Arrow-right Camera
The Spokesman-Review Newspaper
Spokane, Washington  Est. May 19, 1883

Trial May Renew Sense Of Justice

Martha Ezzard Cox News Service

Impressions from a pretrial hearing in Denver:

Junction City, Kan., population 21,000, seems an unlikely place for the beginning of a trail of evidence federal prosecutors hope will help convict Oklahoma City bombing suspect Timothy James McVeigh. And Elliott’s Body Shop, the site of broken-down cars and Ryder truck rentals, even more so. But the key witnesses from that small town - ordinary Americans - are destined to help make or break the prosecution’s case.

On the afternoon of April 17, 1995, a young man whom auto mechanic Tom Kessinger describes as “beady-eyed with a peculiar chin” came by to pick up a Ryder truck he had reserved the previous Saturday with the shop’s owner, Eldon Elliott. According to the two men, he was wearing a military shirt both times, not unusual in Junction City, located near Fort Riley, the Army base.

The man they say was McVeigh used the name of Robert Kling, paid $280 in cash and insisted he didn’t need any insurance.
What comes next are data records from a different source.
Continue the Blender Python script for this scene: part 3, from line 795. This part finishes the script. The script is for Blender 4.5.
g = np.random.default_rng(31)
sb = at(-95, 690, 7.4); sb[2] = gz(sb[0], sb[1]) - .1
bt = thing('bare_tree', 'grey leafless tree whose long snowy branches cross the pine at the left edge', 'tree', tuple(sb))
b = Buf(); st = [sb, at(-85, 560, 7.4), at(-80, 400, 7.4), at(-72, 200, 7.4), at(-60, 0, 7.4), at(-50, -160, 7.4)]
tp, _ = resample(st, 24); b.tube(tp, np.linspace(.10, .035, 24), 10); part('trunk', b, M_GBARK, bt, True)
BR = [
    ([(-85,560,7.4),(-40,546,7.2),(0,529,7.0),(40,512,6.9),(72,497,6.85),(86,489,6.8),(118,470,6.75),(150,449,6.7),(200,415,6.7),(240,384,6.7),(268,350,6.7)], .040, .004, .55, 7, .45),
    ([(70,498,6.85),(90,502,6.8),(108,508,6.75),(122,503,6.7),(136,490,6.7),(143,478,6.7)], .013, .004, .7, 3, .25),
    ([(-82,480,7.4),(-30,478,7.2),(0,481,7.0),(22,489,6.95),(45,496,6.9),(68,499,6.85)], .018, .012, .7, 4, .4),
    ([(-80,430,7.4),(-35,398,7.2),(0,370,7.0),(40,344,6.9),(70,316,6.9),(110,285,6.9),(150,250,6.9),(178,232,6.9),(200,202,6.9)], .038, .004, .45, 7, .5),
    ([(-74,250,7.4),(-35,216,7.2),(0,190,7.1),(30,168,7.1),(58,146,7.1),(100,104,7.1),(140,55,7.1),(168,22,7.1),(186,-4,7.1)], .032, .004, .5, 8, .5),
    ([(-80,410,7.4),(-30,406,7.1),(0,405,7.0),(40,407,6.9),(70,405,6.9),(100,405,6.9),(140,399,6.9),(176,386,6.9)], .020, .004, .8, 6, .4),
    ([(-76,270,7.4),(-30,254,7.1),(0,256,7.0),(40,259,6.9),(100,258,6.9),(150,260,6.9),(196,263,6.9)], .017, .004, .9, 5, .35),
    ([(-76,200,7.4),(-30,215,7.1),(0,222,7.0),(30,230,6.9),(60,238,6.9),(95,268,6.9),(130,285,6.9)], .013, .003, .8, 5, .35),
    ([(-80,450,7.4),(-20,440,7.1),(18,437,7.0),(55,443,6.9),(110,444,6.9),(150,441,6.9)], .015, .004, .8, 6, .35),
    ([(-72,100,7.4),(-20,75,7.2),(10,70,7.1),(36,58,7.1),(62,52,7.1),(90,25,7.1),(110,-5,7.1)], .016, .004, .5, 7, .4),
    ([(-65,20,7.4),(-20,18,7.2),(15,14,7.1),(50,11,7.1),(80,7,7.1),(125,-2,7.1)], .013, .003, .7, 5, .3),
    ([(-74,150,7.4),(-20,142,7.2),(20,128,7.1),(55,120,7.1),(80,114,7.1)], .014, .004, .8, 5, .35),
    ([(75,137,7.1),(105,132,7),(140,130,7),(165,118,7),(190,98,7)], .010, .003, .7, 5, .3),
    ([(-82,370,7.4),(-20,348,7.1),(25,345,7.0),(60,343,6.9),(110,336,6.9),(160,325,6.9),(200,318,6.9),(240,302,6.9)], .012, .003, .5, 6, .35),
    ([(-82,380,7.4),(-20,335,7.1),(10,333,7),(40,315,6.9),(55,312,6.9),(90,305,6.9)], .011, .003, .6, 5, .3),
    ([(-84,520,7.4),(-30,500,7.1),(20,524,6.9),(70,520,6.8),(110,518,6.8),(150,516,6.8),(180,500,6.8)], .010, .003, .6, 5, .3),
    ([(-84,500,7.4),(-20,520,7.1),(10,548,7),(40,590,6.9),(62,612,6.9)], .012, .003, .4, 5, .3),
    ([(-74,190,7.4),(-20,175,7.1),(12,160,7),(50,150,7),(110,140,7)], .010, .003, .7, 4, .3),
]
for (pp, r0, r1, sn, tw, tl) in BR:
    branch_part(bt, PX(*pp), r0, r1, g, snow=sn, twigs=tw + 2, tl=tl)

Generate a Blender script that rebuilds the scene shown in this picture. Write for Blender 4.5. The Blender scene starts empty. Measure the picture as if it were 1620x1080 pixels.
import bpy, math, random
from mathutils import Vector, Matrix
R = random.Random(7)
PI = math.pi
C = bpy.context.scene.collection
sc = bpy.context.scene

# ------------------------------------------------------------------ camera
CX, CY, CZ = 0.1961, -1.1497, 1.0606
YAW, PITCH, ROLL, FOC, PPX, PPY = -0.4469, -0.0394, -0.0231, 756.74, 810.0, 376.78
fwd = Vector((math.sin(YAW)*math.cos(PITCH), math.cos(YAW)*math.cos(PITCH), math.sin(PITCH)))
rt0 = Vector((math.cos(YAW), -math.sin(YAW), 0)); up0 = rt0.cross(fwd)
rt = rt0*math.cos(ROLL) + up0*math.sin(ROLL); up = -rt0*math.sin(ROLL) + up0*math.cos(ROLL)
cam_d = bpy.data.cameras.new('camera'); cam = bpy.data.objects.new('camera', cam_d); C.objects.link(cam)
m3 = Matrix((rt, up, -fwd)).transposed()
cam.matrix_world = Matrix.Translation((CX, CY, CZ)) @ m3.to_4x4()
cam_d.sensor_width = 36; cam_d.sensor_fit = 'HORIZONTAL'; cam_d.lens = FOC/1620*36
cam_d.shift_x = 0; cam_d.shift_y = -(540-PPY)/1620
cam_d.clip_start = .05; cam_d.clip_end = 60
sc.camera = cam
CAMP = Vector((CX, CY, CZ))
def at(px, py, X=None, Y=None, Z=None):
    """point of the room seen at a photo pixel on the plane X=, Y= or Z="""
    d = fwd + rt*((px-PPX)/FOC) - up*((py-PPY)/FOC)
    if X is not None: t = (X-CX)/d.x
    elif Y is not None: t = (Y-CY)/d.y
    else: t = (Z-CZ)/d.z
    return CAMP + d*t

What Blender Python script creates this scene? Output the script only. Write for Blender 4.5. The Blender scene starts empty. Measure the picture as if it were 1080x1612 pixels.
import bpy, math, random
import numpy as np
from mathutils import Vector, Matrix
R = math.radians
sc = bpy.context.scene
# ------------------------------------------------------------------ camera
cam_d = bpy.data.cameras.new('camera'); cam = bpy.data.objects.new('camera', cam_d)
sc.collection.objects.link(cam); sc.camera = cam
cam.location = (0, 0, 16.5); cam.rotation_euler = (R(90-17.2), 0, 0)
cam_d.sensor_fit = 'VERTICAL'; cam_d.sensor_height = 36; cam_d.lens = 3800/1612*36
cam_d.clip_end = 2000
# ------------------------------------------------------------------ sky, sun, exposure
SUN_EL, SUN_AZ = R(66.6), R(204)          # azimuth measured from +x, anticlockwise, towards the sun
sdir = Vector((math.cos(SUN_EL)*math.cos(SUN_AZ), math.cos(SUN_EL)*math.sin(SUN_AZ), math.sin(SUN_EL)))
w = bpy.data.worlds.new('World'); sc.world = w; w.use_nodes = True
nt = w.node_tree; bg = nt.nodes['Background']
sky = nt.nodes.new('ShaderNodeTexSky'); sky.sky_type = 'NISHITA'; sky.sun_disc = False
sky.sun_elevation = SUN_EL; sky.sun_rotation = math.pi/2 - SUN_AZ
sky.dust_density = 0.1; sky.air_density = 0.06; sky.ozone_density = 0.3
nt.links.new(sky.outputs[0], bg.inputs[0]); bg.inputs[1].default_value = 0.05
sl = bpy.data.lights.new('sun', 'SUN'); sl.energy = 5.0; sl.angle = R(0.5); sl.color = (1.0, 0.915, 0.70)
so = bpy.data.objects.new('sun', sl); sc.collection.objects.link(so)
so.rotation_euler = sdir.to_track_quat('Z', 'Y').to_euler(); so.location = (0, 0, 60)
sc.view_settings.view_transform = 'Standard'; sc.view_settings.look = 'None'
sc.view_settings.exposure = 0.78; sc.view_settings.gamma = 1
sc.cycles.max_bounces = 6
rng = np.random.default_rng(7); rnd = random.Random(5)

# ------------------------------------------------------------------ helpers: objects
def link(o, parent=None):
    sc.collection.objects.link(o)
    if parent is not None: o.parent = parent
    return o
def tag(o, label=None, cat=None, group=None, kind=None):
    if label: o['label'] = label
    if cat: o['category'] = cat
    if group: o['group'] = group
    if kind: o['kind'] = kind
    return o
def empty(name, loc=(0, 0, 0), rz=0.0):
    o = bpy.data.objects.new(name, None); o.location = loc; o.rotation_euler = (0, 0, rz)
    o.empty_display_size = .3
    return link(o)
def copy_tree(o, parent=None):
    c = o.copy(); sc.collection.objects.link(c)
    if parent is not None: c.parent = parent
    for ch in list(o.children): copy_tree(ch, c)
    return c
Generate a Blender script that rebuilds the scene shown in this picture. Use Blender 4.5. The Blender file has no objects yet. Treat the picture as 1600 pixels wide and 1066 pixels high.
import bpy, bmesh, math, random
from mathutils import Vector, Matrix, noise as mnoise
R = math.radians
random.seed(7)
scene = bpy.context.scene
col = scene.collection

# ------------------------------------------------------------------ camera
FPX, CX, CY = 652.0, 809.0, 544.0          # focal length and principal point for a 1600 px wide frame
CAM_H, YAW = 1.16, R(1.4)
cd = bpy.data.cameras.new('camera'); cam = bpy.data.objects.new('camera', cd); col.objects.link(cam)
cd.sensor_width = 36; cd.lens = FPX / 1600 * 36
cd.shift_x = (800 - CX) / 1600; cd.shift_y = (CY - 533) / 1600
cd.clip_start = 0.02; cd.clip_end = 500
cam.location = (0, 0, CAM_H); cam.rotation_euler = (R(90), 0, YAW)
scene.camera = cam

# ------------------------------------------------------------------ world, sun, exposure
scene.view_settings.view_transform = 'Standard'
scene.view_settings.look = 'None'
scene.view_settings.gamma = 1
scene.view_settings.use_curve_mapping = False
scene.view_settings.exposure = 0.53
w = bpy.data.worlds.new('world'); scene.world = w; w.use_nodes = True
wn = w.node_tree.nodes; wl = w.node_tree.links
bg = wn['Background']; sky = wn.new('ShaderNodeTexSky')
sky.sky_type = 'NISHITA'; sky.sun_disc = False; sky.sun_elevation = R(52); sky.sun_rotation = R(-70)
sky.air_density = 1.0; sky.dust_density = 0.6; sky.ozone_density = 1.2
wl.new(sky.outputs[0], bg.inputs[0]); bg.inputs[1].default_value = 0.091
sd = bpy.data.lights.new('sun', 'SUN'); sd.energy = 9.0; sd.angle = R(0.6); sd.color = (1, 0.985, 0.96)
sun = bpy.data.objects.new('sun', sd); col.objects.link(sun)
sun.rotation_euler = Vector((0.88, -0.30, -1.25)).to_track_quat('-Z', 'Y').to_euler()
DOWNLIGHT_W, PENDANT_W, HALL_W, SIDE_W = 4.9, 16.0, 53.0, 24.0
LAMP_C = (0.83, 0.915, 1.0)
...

Testifying at a federal court hearing requested by McVeigh’s lawyer, Stephen Jones, Kessinger and Elliott seemed certain of their identification of McVeigh even though Jones tried to show that TV news shots and dozens of meetings with FBI agents and prosecutors could have influenced them. Jones pounded hard on the fact that Kessinger had changed his story about the existence of a “John Doe II” who he originally said accompanied McVeigh. It was Kessinger’s description that facilitated a sketch artist’s amazingly similar portrayal of McVeigh. Yet Kessinger, after spending hours describing for the artist a second man with McVeigh - heavyset, in a “zig-zag” royal blue and white cap - decided months later that the second man was really in the shop the day after and that he had made a mistake.

On the witness stand, Kessinger wavered again on that point. “I’m about 90 percent sure he come in with another,” he said, but he never wavered about the man he identified as McVeigh. It was the peculiar chin with the crease under the lip that Kessinger said he’d never forget. “I’m sure it was him,” he declared to Jones’ sharp questioning, “I’m rock-bottom sure.”

Elliott, the shop owner, admitted under questioning from Jones that he had some T-shirts made after McVeigh was arrested that said: “Elliott’s Body Shop. We remember our customers.” Nobody in the hearing laughed. In fact, those who enter Judge Richard Matsch’s courtroom are well advised to keep quiet. The judge controlled the proceedings with an iron fist, overruling an over-anxious assistant prosecutor with a stern, “Sit down.”

Jones moved on with his meticulous, methodical questioning. Even though he lost his motion at week’s end to suppress the two eyewitnesses’ testimony, it was clearly a good dry run for a defense lawyer trying to figure some cracks, some holes, some contradictions.

In Denver for a few days last week, I thought about how different the Oklahoma City trial, which opens March 31, is going to be from the O.J. Simpson trial that has caused so many Americans to throw up their hands in disgust with the media, defense lawyers and the courts. There are no racial overtones to this trial, rather a highly charged antigovernment thread of rightist militia - the leftovers of Ruby Ridge and Waco.

The defense lawyers are not highly paid. Court-appointed lawyer Stephen Jones gets $125 per hour, compared with an approximate $400 per hour Simpson lawyer Johnny Cochran made. There are no Armani suits, glitzy cars, power lunches. Prosecution lawyer Joseph Hartzler wasn’t in court at the hearing I attended, but he operates so effectively from his wheelchair that nobody notices his multiple sclerosis handicap.

It was only a surface impression, but I came away feeling this judge and these lawyers really care about the values of justice over the values of the marketplace. For the 2,200 Oklahomans directly affected by the tragedy, I hope so. I wish for them not hasty convictions, but an abiding sense that justice is alive.